§ EXERCISE PROMPT
Among the entries below, one stretch runs from the line that contains "Build this scene" through the line that contains "return CX +". Repeat that stretch exactly, ends included, and only that.
**** SUPPLIED INFORMATION ****
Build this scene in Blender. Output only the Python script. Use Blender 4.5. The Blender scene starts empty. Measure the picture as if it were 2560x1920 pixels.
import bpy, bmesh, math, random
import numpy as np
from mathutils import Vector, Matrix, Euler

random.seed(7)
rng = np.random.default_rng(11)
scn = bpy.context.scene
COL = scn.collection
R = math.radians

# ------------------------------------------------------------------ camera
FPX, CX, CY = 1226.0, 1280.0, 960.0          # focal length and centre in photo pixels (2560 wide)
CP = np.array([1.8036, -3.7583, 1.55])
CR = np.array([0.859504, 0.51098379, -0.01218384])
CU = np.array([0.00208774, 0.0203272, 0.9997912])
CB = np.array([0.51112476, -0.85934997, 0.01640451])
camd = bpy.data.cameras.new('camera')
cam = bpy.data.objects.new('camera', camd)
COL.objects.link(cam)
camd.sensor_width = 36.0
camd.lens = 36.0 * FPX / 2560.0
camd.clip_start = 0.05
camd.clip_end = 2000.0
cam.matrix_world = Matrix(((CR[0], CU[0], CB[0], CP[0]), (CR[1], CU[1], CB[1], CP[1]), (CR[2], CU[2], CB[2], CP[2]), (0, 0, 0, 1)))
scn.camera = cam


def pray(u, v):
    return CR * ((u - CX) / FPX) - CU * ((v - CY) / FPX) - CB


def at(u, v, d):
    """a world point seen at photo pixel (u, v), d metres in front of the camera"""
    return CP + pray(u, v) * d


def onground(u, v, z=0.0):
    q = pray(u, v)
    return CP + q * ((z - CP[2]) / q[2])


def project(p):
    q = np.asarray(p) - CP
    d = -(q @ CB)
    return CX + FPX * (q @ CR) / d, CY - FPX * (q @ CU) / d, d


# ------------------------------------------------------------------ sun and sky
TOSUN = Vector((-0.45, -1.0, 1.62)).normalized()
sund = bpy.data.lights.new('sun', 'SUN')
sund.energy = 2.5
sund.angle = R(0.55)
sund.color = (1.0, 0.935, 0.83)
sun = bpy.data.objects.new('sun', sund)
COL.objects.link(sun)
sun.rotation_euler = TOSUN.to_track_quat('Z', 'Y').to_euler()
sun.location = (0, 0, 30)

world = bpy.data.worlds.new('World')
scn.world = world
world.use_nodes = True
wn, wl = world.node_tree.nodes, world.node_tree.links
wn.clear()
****
**** SUPPLIED INFORMATION ****
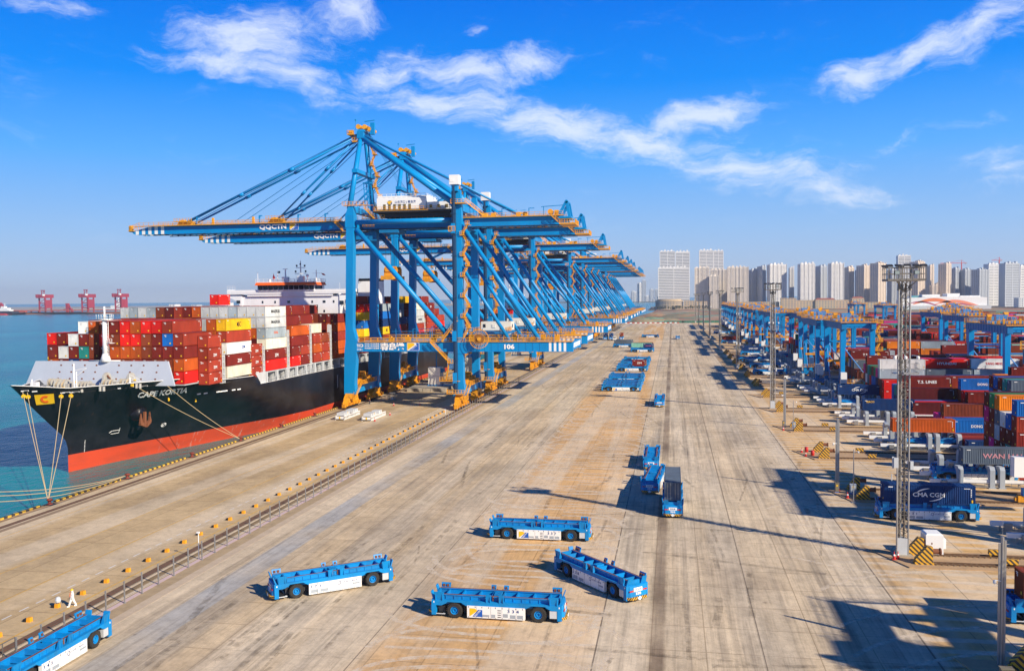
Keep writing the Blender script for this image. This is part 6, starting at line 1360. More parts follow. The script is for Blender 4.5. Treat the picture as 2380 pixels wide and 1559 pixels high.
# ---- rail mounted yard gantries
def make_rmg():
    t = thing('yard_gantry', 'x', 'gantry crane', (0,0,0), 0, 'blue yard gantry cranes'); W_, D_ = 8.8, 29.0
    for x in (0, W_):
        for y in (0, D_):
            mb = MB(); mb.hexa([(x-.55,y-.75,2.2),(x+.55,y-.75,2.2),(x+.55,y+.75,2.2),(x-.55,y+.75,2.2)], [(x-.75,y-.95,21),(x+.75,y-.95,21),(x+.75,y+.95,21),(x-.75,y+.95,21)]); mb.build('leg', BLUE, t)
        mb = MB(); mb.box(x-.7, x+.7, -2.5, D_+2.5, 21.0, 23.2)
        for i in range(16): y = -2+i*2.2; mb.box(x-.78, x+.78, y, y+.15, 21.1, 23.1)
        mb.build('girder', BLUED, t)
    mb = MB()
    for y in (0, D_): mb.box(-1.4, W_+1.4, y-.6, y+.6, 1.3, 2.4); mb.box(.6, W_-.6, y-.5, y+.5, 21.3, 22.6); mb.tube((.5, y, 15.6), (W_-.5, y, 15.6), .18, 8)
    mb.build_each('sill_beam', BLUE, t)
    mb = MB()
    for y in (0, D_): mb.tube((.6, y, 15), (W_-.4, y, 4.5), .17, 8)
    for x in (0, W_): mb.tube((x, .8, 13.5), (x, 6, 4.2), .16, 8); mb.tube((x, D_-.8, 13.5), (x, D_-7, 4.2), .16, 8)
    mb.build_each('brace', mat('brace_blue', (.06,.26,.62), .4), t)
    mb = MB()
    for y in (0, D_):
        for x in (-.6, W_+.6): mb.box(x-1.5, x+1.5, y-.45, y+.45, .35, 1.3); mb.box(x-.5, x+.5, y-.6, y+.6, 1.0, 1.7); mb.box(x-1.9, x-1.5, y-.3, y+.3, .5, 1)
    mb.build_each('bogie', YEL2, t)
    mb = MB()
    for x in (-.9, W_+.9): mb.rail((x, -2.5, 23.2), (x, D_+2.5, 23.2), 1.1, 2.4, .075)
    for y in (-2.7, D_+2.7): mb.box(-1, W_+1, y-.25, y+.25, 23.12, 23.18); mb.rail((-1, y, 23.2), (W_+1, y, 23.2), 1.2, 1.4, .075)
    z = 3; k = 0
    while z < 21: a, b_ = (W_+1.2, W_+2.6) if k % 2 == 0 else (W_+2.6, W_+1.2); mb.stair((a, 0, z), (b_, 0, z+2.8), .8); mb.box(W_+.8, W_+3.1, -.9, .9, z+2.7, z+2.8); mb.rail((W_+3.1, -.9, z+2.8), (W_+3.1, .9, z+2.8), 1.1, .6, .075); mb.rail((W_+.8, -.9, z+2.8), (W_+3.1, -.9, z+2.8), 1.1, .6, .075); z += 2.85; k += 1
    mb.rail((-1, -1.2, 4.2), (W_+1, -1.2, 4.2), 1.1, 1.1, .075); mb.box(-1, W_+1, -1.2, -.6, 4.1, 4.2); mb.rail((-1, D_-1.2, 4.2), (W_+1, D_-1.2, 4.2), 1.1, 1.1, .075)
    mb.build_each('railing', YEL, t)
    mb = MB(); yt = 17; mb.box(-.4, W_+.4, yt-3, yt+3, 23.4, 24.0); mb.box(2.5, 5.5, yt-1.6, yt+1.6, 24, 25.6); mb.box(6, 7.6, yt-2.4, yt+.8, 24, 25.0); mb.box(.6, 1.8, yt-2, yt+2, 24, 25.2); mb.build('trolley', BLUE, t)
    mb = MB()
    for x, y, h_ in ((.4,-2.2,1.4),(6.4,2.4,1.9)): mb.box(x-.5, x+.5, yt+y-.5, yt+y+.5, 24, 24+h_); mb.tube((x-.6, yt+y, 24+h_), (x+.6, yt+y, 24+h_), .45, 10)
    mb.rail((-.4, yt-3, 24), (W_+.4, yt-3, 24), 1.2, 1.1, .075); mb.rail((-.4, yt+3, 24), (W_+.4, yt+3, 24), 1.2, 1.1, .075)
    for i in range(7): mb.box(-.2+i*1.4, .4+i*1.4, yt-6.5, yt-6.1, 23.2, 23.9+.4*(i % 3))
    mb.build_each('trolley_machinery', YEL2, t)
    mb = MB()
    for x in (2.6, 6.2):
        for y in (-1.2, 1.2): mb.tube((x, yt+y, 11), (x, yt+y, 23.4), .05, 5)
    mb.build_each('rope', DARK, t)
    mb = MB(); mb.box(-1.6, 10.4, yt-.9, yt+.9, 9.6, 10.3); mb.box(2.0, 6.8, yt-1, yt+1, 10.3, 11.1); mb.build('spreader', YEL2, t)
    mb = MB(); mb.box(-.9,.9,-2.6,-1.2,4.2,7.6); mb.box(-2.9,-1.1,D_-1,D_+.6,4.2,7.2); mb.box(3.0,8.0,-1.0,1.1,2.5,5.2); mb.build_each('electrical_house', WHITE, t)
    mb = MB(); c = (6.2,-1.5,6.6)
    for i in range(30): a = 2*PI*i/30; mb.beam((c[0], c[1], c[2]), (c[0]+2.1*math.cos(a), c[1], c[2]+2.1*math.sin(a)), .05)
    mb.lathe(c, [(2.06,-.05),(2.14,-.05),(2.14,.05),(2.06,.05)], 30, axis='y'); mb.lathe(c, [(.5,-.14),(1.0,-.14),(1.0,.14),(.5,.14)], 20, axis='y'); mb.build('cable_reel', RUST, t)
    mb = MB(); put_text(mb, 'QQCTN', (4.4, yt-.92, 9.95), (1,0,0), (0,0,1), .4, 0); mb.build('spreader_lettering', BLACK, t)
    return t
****
**** SUPPLIED INFORMATION ****
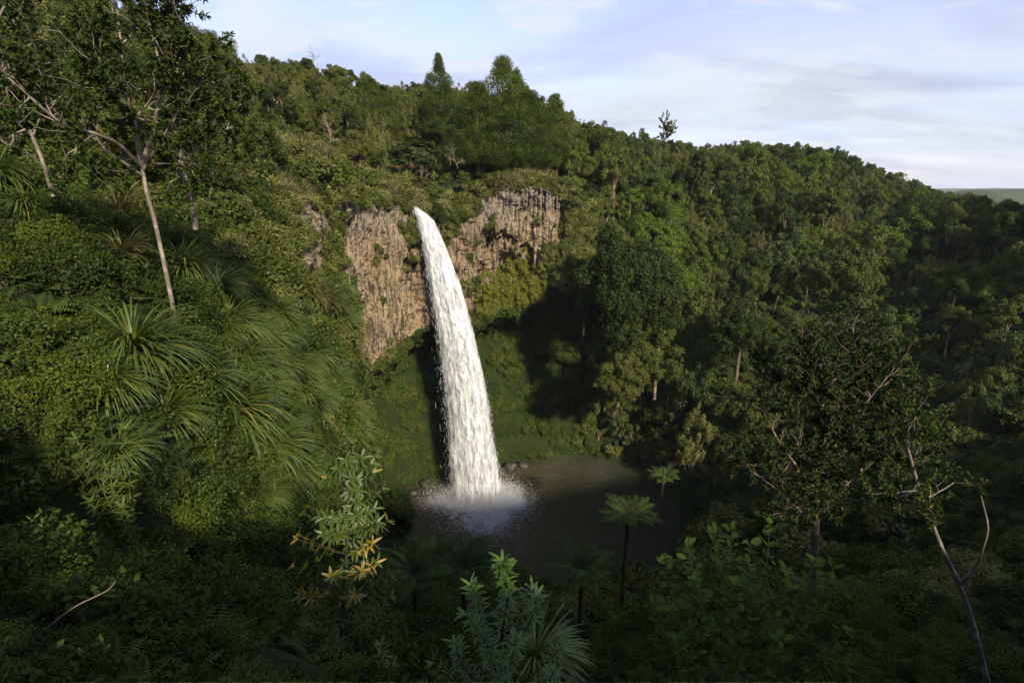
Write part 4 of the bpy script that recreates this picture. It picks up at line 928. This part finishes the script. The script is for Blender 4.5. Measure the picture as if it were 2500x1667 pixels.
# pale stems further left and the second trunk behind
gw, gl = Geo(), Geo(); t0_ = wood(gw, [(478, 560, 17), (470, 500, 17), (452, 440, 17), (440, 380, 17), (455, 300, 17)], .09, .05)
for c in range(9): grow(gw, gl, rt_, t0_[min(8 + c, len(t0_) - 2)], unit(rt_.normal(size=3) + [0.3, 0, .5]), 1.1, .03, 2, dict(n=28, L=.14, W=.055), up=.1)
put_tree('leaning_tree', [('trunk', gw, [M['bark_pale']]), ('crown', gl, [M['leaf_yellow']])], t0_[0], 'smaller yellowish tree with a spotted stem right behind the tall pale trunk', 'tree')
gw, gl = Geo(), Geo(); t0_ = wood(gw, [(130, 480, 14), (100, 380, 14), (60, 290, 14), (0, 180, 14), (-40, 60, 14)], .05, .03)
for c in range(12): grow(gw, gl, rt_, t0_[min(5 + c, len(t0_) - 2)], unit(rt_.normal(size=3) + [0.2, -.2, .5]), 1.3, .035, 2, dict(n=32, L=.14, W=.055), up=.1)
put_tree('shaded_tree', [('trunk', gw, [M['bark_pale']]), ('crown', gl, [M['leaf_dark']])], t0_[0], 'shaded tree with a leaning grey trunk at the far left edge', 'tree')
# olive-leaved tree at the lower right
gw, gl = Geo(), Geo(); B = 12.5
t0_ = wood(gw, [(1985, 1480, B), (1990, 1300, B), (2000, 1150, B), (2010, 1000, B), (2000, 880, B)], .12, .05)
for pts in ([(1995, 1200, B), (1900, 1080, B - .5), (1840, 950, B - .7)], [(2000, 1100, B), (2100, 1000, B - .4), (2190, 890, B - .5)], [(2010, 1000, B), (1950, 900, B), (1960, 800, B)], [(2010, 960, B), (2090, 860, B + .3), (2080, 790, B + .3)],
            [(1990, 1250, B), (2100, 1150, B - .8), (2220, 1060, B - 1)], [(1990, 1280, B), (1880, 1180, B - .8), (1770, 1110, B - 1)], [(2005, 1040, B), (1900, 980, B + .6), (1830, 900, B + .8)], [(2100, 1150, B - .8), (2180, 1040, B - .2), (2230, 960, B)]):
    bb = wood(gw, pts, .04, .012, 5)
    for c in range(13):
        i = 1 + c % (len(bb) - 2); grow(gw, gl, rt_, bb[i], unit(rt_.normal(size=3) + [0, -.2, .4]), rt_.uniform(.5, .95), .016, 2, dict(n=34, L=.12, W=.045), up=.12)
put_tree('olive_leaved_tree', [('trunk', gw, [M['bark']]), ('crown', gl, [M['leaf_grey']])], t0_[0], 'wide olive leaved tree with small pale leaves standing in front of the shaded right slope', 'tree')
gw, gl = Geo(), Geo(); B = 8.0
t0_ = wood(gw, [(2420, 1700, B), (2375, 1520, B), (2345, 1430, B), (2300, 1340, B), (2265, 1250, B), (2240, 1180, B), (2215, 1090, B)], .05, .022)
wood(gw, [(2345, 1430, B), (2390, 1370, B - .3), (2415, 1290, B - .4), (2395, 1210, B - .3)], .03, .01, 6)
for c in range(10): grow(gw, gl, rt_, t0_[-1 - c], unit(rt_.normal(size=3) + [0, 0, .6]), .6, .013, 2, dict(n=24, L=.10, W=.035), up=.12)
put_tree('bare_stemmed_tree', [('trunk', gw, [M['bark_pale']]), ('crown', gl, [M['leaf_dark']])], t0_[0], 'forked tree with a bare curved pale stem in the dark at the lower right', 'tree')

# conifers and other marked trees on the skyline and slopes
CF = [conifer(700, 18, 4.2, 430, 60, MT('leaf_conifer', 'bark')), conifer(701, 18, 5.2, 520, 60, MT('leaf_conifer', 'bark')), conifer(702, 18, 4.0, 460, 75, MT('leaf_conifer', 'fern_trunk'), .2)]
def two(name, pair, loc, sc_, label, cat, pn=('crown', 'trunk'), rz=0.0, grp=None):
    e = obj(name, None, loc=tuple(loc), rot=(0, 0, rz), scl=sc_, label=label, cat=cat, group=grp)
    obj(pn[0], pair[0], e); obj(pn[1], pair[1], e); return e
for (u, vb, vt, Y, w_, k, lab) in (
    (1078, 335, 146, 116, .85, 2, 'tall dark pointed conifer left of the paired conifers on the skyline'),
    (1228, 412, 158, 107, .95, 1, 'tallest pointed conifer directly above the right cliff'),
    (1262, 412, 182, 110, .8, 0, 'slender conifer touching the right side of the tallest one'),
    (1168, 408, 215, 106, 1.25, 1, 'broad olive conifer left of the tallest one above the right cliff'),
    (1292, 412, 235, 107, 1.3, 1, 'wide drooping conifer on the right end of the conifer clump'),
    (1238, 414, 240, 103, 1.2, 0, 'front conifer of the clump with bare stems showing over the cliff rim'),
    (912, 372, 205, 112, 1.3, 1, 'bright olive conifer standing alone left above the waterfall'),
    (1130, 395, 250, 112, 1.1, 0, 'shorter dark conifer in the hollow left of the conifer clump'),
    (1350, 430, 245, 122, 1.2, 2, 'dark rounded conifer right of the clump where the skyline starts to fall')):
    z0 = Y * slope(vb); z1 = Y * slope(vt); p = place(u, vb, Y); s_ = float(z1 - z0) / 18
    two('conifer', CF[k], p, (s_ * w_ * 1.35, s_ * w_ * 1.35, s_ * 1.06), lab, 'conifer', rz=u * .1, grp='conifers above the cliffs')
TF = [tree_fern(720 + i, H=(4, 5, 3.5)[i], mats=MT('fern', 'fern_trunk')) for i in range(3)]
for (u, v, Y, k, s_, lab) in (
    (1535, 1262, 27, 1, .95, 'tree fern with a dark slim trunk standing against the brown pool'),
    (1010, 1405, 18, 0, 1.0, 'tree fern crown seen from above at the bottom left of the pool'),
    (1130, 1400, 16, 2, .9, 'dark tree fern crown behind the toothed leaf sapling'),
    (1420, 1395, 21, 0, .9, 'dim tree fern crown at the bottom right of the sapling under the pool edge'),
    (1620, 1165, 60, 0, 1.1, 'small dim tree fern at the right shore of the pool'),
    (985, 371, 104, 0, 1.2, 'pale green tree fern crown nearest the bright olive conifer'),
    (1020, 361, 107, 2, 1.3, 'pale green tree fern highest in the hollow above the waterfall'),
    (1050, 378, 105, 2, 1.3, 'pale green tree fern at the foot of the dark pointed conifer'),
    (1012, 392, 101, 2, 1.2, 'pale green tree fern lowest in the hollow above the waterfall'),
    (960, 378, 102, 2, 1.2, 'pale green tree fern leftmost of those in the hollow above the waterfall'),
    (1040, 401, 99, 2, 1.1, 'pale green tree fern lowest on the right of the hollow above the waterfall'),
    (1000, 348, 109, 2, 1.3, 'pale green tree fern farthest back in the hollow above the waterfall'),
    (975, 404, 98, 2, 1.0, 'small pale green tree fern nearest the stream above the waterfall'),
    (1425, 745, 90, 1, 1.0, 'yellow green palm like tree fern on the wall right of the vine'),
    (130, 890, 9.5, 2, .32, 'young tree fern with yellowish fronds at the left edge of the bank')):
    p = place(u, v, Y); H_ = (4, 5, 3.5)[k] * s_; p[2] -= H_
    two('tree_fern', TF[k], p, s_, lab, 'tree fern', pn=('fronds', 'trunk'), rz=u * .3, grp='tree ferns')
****
§ OUTPUT OF THE TASK
Build this scene in Blender. Output only the Python script. Use Blender 4.5. The Blender scene starts empty. Measure the picture as if it were 2560x1920 pixels.
import bpy, bmesh, math, random
import numpy as np
from mathutils import Vector, Matrix, Euler

random.seed(7)
rng = np.random.default_rng(11)
scn = bpy.context.scene
COL = scn.collection
R = math.radians

# ------------------------------------------------------------------ camera
FPX, CX, CY = 1226.0, 1280.0, 960.0          # focal length and centre in photo pixels (2560 wide)
CP = np.array([1.8036, -3.7583, 1.55])
CR = np.array([0.859504, 0.51098379, -0.01218384])
CU = np.array([0.00208774, 0.0203272, 0.9997912])
CB = np.array([0.51112476, -0.85934997, 0.01640451])
camd = bpy.data.cameras.new('camera')
cam = bpy.data.objects.new('camera', camd)
COL.objects.link(cam)
camd.sensor_width = 36.0
camd.lens = 36.0 * FPX / 2560.0
camd.clip_start = 0.05
camd.clip_end = 2000.0
cam.matrix_world = Matrix(((CR[0], CU[0], CB[0], CP[0]), (CR[1], CU[1], CB[1], CP[1]), (CR[2], CU[2], CB[2], CP[2]), (0, 0, 0, 1)))
scn.camera = cam


def pray(u, v):
    return CR * ((u - CX) / FPX) - CU * ((v - CY) / FPX) - CB


def at(u, v, d):
    """a world point seen at photo pixel (u, v), d metres in front of the camera"""
    return CP + pray(u, v) * d


def onground(u, v, z=0.0):
    q = pray(u, v)
    return CP + q * ((z - CP[2]) / q[2])


def project(p):
    q = np.asarray(p) - CP
    d = -(q @ CB)
    return CX + FPX * (q @ CR) / d, CY - FPX * (q @ CU) / d, d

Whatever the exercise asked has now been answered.